DATA:
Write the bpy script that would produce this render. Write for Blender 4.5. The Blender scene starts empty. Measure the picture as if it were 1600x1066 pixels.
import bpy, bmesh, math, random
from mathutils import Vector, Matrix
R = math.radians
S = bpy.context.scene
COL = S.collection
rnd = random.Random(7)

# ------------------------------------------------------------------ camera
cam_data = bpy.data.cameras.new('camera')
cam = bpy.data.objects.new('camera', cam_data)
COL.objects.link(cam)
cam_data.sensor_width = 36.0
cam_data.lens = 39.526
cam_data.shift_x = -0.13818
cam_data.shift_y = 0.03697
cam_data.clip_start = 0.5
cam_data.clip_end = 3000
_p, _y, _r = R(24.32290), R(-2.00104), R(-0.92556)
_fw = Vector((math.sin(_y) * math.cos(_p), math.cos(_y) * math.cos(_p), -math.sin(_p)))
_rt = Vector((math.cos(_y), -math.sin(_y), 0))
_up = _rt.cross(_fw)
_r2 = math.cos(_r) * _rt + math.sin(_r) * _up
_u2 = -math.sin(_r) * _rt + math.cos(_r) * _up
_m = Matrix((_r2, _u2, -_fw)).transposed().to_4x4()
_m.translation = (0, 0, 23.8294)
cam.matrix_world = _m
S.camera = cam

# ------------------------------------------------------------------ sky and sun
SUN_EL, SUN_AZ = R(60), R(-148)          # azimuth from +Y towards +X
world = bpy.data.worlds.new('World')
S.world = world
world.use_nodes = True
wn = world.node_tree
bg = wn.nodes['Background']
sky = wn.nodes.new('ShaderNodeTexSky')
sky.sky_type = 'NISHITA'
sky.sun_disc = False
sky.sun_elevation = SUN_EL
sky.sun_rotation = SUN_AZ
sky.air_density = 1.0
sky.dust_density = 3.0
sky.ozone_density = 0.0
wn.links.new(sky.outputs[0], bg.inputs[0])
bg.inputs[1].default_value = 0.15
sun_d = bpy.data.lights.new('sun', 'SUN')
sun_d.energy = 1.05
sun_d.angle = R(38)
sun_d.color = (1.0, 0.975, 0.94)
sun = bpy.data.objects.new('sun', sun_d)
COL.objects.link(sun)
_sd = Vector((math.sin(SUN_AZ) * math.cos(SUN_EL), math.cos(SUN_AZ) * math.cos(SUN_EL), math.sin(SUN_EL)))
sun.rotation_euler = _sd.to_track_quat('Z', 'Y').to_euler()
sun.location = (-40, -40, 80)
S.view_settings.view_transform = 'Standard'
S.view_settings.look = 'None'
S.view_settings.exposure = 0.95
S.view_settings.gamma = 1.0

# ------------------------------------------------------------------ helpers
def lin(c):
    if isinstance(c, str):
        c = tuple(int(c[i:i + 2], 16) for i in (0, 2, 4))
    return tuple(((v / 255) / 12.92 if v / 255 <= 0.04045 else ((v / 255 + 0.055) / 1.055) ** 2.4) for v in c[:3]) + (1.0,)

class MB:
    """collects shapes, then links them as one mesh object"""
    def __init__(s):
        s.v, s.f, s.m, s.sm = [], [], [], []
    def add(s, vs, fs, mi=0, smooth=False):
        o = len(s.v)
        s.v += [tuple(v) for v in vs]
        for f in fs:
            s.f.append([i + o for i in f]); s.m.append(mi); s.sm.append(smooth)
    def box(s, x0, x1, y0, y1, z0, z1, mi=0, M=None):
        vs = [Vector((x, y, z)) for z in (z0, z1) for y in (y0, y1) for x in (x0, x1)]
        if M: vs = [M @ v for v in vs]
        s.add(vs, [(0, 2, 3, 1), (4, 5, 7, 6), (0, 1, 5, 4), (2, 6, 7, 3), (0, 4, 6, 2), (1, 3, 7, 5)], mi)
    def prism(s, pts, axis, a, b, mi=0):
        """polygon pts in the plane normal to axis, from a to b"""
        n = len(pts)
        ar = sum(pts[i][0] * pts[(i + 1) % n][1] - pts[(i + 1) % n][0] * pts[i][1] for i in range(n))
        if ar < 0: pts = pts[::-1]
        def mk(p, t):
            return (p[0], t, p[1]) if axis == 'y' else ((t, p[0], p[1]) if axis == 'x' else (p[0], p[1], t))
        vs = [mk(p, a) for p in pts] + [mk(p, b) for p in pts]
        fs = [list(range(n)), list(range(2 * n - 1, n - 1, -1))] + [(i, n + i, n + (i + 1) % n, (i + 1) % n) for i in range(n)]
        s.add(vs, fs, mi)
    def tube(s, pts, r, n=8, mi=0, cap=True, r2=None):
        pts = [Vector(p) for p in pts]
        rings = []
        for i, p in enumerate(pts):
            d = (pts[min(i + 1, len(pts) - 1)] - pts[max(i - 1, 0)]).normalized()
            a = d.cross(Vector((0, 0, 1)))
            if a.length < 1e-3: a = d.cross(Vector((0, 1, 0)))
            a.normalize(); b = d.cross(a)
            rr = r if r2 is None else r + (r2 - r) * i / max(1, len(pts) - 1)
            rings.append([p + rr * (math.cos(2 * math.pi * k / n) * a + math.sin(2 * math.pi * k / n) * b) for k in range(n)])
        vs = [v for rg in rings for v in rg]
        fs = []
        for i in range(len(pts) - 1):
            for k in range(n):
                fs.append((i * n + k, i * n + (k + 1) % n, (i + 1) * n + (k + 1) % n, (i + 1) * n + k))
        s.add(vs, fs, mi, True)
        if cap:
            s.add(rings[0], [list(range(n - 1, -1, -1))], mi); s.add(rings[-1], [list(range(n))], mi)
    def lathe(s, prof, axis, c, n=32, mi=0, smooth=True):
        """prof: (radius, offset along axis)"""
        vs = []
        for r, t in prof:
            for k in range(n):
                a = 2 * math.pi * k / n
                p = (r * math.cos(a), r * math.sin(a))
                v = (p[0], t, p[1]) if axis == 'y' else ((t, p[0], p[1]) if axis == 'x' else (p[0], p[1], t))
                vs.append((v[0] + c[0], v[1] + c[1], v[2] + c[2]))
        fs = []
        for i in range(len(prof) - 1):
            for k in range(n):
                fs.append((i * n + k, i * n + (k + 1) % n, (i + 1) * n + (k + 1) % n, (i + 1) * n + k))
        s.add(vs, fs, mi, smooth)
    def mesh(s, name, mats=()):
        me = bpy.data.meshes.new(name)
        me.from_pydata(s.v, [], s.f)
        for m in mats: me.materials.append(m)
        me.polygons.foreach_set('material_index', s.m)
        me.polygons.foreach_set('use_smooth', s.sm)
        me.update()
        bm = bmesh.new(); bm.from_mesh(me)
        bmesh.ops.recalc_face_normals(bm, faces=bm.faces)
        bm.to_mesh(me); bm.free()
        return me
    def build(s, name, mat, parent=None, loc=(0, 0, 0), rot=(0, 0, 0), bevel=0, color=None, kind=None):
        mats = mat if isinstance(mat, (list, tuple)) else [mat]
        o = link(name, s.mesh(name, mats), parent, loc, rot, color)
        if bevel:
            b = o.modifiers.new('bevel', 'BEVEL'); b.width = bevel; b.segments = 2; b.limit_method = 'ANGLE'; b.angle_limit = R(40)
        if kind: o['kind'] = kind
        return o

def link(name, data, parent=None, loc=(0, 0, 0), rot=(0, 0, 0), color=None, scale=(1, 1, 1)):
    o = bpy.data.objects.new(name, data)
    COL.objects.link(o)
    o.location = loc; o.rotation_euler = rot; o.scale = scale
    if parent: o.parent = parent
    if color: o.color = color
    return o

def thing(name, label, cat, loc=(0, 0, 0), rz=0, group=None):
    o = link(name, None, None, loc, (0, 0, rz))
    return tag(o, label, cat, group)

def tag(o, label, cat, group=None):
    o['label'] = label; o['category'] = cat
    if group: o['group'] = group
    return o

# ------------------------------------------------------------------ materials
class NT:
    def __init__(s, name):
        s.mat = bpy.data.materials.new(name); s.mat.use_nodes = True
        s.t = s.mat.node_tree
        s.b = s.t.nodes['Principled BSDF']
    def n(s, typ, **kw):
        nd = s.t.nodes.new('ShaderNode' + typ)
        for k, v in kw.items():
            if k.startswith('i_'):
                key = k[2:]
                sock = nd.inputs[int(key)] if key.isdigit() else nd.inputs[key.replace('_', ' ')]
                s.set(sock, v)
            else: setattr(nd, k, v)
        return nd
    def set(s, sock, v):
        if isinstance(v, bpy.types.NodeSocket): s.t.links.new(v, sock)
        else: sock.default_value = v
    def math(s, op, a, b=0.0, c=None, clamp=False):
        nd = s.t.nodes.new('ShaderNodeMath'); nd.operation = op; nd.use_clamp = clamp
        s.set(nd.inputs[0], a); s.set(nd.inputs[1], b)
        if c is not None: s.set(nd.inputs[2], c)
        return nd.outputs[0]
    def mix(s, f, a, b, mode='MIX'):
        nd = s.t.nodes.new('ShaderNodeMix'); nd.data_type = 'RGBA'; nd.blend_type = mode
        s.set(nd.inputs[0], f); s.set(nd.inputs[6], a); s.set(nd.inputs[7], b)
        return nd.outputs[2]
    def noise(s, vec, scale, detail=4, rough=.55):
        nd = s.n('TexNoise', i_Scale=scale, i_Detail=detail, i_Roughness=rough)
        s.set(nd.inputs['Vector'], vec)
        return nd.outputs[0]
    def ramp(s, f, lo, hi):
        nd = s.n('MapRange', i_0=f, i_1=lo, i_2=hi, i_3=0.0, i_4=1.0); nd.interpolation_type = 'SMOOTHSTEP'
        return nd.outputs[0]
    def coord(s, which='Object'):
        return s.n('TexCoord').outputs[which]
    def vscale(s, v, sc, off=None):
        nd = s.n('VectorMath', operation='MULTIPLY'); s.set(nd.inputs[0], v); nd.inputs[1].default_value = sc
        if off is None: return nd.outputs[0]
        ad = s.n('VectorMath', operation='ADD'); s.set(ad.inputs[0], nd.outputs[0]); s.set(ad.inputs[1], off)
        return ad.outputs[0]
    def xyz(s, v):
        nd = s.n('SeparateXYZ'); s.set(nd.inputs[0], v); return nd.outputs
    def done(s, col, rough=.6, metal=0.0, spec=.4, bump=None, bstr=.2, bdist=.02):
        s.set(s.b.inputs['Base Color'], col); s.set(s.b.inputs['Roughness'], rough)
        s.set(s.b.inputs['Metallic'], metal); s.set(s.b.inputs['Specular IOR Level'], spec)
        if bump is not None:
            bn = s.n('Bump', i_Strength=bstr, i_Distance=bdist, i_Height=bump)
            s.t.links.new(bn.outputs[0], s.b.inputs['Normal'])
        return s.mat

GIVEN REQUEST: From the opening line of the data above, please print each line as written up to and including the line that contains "rnd = random.Random(7)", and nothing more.

SOLUTION:
Write the bpy script that would produce this render. Write for Blender 4.5. The Blender scene starts empty. Measure the picture as if it were 1600x1066 pixels.
import bpy, bmesh, math, random
from mathutils import Vector, Matrix
R = math.radians
S = bpy.context.scene
COL = S.collection
rnd = random.Random(7)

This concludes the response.